Jon Stewart didn’t just go for the gags.
While joshing around with Barack Obama last night on a set festooned with faux Roman columns, Stewart spoke as the voice of disenchanted liberalism, demanding to know: What happened to that hope-and-change guy?
“You ran with such, if I may, audacity… yet legislatively it has felt timid at times,” the host said. “I am not even sure at times what you want out of a health care bill.”
The guest, buoyed by an adoring audience, pushed back: “Jon, I love your show”—here Stewart mugged for the camera—”but this is something where I have a profound disagreement with you…This notion that health care was timid—you’ve got 30 million people that will have health insurance because of this.”

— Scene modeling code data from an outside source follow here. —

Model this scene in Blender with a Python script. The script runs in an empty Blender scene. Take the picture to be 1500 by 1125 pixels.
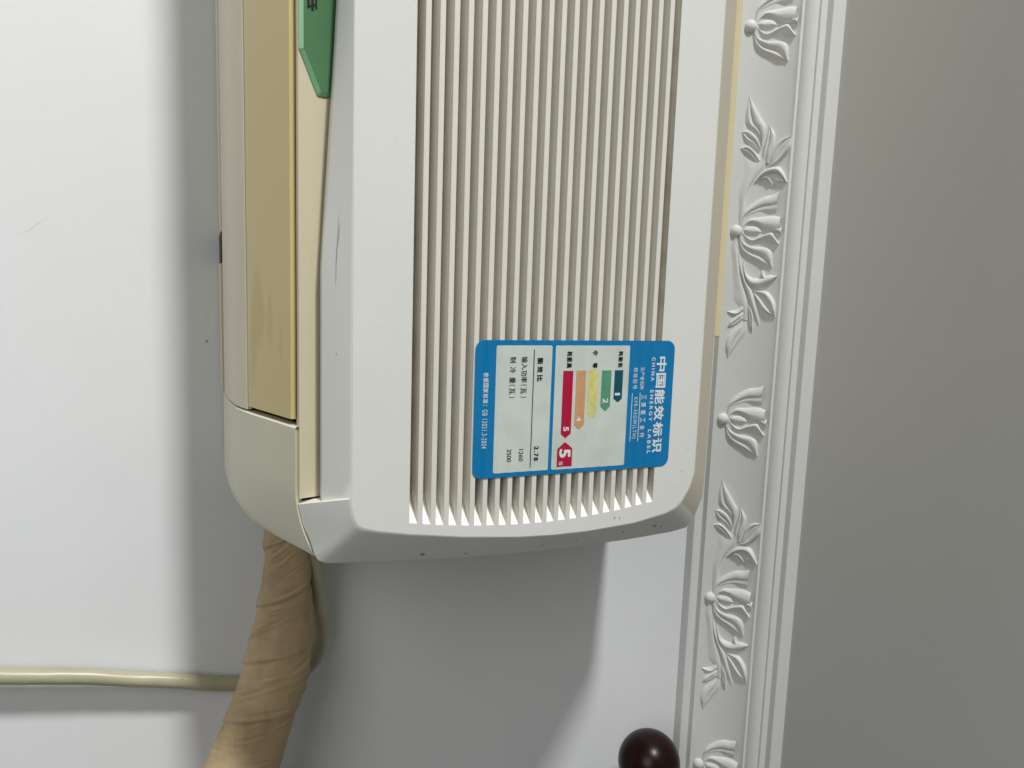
import bpy, bmesh, math, random
from mathutils import Vector, Matrix, noise
random.seed(7)
scene = bpy.context.scene
COL = scene.collection
MM = 0.001

# Working frame in millimetres: x along the wall (to the right in the room),
# y = 520 at the wall falling towards the room, z up.  The unit hangs 2.2 m up.
def V(x, y, z):
    return Vector((x * MM, (y - 520.0) * MM, (z + 2200.0) * MM))

# ------------------------------------------------------------------ camera
cam_d = bpy.data.cameras.new('camera')
cam = bpy.data.objects.new('camera', cam_d)
COL.objects.link(cam)
cam_d.sensor_fit = 'HORIZONTAL'
cam_d.sensor_width = 36.0
cam_d.lens = 36.0 * 1100.0 / 1500.0
cam_d.clip_start = 0.01
cam_d.clip_end = 50.0
R = Matrix(((-0.03331548, -0.99083799, -0.13088223),
            (-0.37357137, 0.13380842, -0.91789964),
            (0.92700297, 0.01831359, -0.37460659)))      # columns: camera right, up, back (phone held on its side)
mw = R.to_4x4()
mw.translation = V(0, 0, 0)
cam.matrix_world = mw
scene.camera = cam

# ------------------------------------------------------------------ light
world = bpy.data.worlds.new('World')
scene.world = world
world.use_nodes = True
bg = world.node_tree.nodes['Background']
bg.inputs[0].default_value = (0.83, 0.955, 1.0, 1)
bg.inputs[1].default_value = 0.078

def area(name, loc, target, size, energy, col):
    d = bpy.data.lights.new(name, 'AREA')
    d.shape = 'DISK'
    d.size = size
    d.energy = energy
    d.color = col
    o = bpy.data.objects.new(name, d)
    COL.objects.link(o)
    o.location = loc
    o.rotation_euler = (target - loc).to_track_quat('-Z', 'Y').to_euler()
    return o
area('ceiling_lamp', V(-2150, 520 - 1380, 390), V(-1150, 520 - 680, -1510), 0.36, 102.0, (0.995, 1.0, 0.985))
area('floor_bounce_fill', V(-1000, 520 - 1900, -1300), V(0, 430, 100), 1.5, 17.0, (1.0, 0.985, 0.93))  # added fill lamp, standing in for light bounced up from the unseen floor

scene.view_settings.view_transform = 'Standard'
scene.view_settings.look = 'None'
scene.view_settings.exposure = 0.0
scene.view_settings.gamma = 1.0

# ------------------------------------------------------------------ materials
def new_mat(name, col, rough=0.5, spec=0.5, mottle=0.05, mscale=30.0, bump=0.0, bscale=400.0, coat=0.0,
            tint=None, tscale=6.0):
    m = bpy.data.materials.new(name)
    m.use_nodes = True
    nt = m.node_tree
    b = nt.nodes['Principled BSDF']
    b.inputs['Roughness'].default_value = rough
    b.inputs['Specular IOR Level'].default_value = spec
    b.inputs['Coat Weight'].default_value = coat
    tc = nt.nodes.new('ShaderNodeTexCoord')
    n = nt.nodes.new('ShaderNodeTexNoise')
    n.inputs['Scale'].default_value = mscale
    n.inputs['Detail'].default_value = 6
    nt.links.new(tc.outputs['Object'], n.inputs['Vector'])
    mix = nt.nodes.new('ShaderNodeMix')
    mix.data_type = 'RGBA'
    c2 = tint if tint else tuple(c * (1 - mottle * 2.2) for c in col)
    mix.inputs[6].default_value = (*[min(1, c * (1 + mottle * .6)) for c in col], 1)
    mix.inputs[7].default_value = (*c2, 1)
    mr = nt.nodes.new('ShaderNodeMapRange')
    mr.inputs[1].default_value = 0.35
    mr.inputs[2].default_value = 0.75
    nt.links.new(n.outputs['Fac'], mr.inputs[0])
    nt.links.new(mr.outputs[0], mix.inputs[0])
    nt.links.new(mix.outputs[2], b.inputs['Base Color'])
    if bump > 0:
        n2 = nt.nodes.new('ShaderNodeTexNoise')
        n2.inputs['Scale'].default_value = bscale
        n2.inputs['Detail'].default_value = 4
        nt.links.new(tc.outputs['Object'], n2.inputs['Vector'])
        bp = nt.nodes.new('ShaderNodeBump')
        bp.inputs['Strength'].default_value = bump
        bp.inputs['Distance'].default_value = 0.001
        nt.links.new(n2.outputs['Fac'], bp.inputs['Height'])
        nt.links.new(bp.outputs[0], b.inputs['Normal'])
    m['mix'] = mix.name
    return m

def add_layer(m, col, fac_builder):
    """lays one more colour over a material where fac_builder's mask says so"""
    nt = m.node_tree
    b = nt.nodes['Principled BSDF']
    src = b.inputs['Base Color'].links[0].from_socket
    mix = nt.nodes.new('ShaderNodeMix')
    mix.data_type = 'RGBA'
    nt.links.new(src, mix.inputs[6])
    mix.inputs[7].default_value = (*col, 1)
    nt.links.new(fac_builder(nt), mix.inputs[0])
    nt.links.new(mix.outputs[2], b.inputs['Base Color'])

def specks(scale, lo, hi, amount, seed=0.0, stretch=(1, 1, 1)):
    def f(nt):
        tc = nt.nodes.new('ShaderNodeTexCoord')
        mp = nt.nodes.new('ShaderNodeMapping')
        mp.inputs['Location'].default_value = (seed, seed * 1.7, seed * .6)
        mp.inputs['Scale'].default_value = stretch
        nt.links.new(tc.outputs['Object'], mp.inputs[0])
        n = nt.nodes.new('ShaderNodeTexNoise')
        n.inputs['Scale'].default_value = scale
        n.inputs['Detail'].default_value = 3
        nt.links.new(mp.outputs[0], n.inputs['Vector'])
        mr = nt.nodes.new('ShaderNodeMapRange')
        mr.inputs[1].default_value = lo
        mr.inputs[2].default_value = hi
        mr.inputs[4].default_value = amount
        nt.links.new(n.outputs['Fac'], mr.inputs[0])
        return mr.outputs[0]
    return f

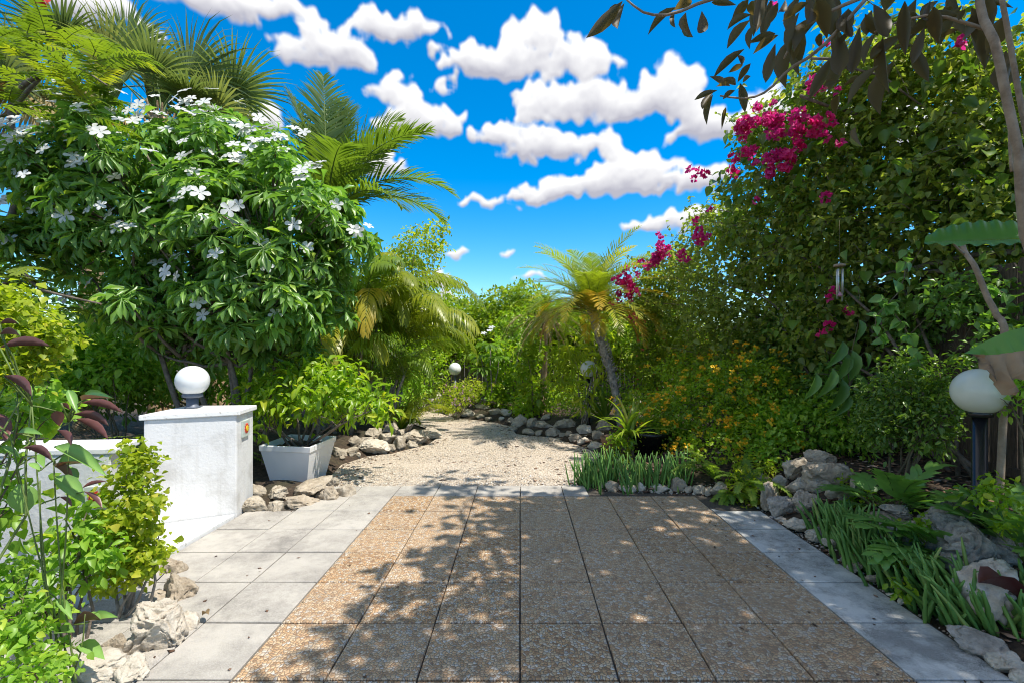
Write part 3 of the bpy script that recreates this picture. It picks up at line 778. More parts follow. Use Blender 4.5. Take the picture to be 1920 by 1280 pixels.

That the president of the United States would appear on the Daily Show six days before a midterm election that could sink his party speaks volumes, or at least chapters, about that buzzworthy forum. But it was also a test of sorts for the host, who is casting his big “sanity” rally in Washington as an escape from the nuttiness fostered by the extremes of both parties.
Can Saturday’s extravaganza live up to its nonpartisan billing if its ringmaster is seen as too friendly with the Democrat-in-chief? I’d say Stewart passed the initial exam, making Obama feel comfortable while also delivering the zinger that “Democrats this year seem to be running on ‘please baby one more chance.’”
Stewart told me years ago that he regarded the nightly interview segment as little more than filler that spared his staff from having to write one more comedy sketch. But it’s evolved into an key component of the program, as anyone who saw his combative sessions with CNBC’s Jim Cramer or health care critic Betsy McCaughey can attest (though Stewart conceded that Bush torture defender John Yoo “slipped through my fingers”).